His position, as I said, has not been helped by his Obidient base with all its subterranean IPOB-inflected bigotry that wasted and still wastes a lot of time on negative campaign- arm-twisting, bullying and pouring invective on other candidates, their supporters and ethnicity, rather than highlighting the beneficial qualities of Peter Obi. They have at the end succeeded in silencing South-Easterners with differing positions from Obi.

The likes of Charles Soludo, Kingsley Moghalu, etc., would do well to watch what they say in order not to be labelled anti-Igbo. While potential and actual allies from other parts have been alienated, the Obi supporters who are not difficult to know or see by the way they interpret everything from the coloured lens of their political leaning, are sitting back, wishing the country all the worst possible and watching to see the country implode on anyone hoping to see a president other than Peter Obi. Not even a mundane matter of a Seun Kuti assaulting a police officer is explainable without an Obidient linking it to his political views on Obi.
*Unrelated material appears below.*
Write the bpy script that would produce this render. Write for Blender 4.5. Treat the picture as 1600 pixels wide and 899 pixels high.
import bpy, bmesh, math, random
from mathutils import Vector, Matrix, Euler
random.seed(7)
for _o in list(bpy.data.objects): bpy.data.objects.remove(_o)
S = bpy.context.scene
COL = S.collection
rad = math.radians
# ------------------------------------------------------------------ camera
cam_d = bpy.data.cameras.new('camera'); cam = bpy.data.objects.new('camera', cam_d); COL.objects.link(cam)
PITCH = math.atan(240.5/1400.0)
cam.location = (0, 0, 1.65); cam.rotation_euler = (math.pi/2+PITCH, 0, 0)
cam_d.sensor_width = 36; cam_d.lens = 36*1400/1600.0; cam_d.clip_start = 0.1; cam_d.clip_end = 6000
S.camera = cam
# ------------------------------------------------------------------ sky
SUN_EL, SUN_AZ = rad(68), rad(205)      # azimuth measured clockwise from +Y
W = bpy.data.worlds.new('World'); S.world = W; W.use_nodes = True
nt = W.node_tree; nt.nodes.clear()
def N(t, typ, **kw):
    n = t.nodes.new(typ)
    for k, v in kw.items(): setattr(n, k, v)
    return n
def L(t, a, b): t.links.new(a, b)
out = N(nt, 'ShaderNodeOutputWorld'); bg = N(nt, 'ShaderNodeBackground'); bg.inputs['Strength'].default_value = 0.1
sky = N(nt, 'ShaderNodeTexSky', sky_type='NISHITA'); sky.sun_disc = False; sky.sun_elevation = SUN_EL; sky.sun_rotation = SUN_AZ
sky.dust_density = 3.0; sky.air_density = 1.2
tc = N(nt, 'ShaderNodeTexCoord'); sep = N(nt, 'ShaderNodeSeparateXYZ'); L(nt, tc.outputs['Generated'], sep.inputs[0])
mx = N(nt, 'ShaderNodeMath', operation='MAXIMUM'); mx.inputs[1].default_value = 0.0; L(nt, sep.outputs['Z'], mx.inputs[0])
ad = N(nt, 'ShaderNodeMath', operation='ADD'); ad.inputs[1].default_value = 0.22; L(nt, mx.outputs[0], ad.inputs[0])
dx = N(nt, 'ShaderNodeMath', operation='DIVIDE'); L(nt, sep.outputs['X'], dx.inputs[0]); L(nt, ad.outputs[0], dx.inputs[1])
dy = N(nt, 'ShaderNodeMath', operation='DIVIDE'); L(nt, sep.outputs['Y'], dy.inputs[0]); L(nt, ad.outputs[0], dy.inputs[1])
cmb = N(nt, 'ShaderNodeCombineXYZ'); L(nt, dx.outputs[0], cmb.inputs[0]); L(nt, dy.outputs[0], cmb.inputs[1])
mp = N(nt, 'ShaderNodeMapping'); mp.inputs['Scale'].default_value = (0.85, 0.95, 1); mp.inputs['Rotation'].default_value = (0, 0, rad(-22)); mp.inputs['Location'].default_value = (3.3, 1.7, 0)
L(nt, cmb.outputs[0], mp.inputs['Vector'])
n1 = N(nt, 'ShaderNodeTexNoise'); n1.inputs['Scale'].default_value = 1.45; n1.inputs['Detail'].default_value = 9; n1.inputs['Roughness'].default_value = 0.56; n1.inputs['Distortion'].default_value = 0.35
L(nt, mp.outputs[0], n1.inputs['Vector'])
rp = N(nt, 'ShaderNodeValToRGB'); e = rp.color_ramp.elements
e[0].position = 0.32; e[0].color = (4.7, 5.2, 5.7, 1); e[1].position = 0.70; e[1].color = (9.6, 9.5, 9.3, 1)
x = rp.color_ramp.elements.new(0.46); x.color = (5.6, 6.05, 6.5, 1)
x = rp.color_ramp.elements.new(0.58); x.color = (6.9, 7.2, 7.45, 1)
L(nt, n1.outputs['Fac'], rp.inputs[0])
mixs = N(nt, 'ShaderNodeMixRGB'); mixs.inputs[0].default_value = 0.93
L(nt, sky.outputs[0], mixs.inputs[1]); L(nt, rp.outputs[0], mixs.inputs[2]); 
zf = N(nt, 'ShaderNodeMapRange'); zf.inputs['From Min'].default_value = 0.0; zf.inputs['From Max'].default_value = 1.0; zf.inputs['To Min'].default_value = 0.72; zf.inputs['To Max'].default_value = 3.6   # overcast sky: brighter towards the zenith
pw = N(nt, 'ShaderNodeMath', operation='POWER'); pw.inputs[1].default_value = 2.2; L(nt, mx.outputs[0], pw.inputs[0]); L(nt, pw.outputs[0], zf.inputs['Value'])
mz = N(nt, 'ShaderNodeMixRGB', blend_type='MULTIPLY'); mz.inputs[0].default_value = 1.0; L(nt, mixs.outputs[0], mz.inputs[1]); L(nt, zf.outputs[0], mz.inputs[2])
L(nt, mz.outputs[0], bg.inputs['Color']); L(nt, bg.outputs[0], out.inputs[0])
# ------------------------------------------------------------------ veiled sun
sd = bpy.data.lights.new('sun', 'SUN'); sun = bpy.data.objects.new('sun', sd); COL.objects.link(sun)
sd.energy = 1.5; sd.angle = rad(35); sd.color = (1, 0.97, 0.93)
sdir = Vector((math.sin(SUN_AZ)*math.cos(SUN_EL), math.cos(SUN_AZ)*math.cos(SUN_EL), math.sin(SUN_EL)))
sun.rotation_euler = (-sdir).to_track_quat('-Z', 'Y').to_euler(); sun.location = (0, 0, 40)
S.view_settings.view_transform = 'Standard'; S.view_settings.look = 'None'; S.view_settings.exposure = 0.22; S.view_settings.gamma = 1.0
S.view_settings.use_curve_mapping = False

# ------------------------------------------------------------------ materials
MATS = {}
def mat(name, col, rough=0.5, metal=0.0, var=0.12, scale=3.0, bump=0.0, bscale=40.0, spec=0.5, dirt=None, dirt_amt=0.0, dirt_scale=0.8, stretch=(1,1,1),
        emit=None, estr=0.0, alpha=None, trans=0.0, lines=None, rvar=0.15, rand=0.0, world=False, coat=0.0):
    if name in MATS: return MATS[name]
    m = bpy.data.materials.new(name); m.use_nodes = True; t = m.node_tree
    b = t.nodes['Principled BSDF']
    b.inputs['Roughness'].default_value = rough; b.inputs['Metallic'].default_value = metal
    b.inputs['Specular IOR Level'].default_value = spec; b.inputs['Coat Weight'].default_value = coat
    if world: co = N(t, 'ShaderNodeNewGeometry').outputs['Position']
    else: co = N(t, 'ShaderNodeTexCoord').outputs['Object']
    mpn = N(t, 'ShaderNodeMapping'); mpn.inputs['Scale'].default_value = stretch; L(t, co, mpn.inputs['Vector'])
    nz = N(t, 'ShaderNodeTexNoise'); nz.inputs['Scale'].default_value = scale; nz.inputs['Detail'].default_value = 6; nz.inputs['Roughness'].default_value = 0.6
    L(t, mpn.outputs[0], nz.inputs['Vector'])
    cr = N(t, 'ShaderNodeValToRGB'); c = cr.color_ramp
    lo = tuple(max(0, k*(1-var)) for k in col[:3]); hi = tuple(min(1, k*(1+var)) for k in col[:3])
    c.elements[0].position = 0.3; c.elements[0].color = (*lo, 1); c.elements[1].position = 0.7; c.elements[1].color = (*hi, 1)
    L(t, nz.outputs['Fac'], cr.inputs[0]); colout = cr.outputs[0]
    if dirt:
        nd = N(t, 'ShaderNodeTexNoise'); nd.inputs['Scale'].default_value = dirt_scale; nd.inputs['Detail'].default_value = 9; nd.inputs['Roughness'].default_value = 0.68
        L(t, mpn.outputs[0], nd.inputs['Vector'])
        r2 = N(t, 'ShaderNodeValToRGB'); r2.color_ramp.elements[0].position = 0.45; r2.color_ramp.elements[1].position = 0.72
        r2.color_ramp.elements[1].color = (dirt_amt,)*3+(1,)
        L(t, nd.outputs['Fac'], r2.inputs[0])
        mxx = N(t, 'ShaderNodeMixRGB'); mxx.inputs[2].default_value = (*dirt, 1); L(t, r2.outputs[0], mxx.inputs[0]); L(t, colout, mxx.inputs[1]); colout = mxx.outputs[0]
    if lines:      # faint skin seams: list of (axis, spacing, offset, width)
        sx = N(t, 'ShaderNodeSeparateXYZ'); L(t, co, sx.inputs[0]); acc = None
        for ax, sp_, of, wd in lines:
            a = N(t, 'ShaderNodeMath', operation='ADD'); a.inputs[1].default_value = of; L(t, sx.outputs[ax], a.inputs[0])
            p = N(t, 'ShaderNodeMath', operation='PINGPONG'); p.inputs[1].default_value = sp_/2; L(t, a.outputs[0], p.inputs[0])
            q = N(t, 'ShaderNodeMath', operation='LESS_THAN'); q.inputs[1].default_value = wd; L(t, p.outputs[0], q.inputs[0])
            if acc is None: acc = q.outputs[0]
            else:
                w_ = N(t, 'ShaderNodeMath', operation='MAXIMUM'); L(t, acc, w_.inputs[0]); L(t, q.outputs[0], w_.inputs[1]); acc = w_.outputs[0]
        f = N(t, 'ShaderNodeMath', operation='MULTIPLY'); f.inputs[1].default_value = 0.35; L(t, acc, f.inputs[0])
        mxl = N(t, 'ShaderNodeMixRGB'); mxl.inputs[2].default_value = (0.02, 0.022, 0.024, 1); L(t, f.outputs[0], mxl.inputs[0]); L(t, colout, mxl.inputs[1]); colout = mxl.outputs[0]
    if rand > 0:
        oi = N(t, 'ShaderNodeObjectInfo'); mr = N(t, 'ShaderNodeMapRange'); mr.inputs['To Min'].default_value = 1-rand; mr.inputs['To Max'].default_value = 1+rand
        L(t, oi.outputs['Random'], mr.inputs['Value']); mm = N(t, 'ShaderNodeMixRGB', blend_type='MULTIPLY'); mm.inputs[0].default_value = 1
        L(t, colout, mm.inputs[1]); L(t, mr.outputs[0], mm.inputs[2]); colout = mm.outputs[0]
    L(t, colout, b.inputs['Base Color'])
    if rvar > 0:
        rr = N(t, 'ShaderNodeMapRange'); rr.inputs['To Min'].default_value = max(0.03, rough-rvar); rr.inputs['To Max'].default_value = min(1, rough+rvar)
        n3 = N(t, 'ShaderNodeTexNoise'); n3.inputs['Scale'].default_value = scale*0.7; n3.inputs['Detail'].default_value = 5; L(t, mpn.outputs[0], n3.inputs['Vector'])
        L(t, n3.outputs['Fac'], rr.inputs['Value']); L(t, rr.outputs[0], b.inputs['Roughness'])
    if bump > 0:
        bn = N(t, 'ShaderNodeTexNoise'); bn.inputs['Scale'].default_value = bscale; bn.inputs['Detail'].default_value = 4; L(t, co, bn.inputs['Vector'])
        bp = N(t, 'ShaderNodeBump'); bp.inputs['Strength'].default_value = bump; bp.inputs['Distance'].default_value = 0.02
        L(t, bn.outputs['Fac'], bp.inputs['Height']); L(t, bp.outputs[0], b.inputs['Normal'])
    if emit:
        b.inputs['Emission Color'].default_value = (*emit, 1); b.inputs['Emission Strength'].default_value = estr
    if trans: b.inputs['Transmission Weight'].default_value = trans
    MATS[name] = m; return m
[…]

Everything is personalised, falsehood and outright lies that are dangerous for inter-ethnic relations are peddled as scriptural truth and every opponent of Obi is treated as an enemy of the Igbo while those who support him are seen as ‘detribalised’ patriot on whom fulsome praises are heaped. It’s this kind of aggressive and insular politics that is making the South-East an onlooker in the current struggle for the leadership of the National Assembly where the North-West is inappropriately angling for two principal positions. The South-East must introspect and reposition beyond its base.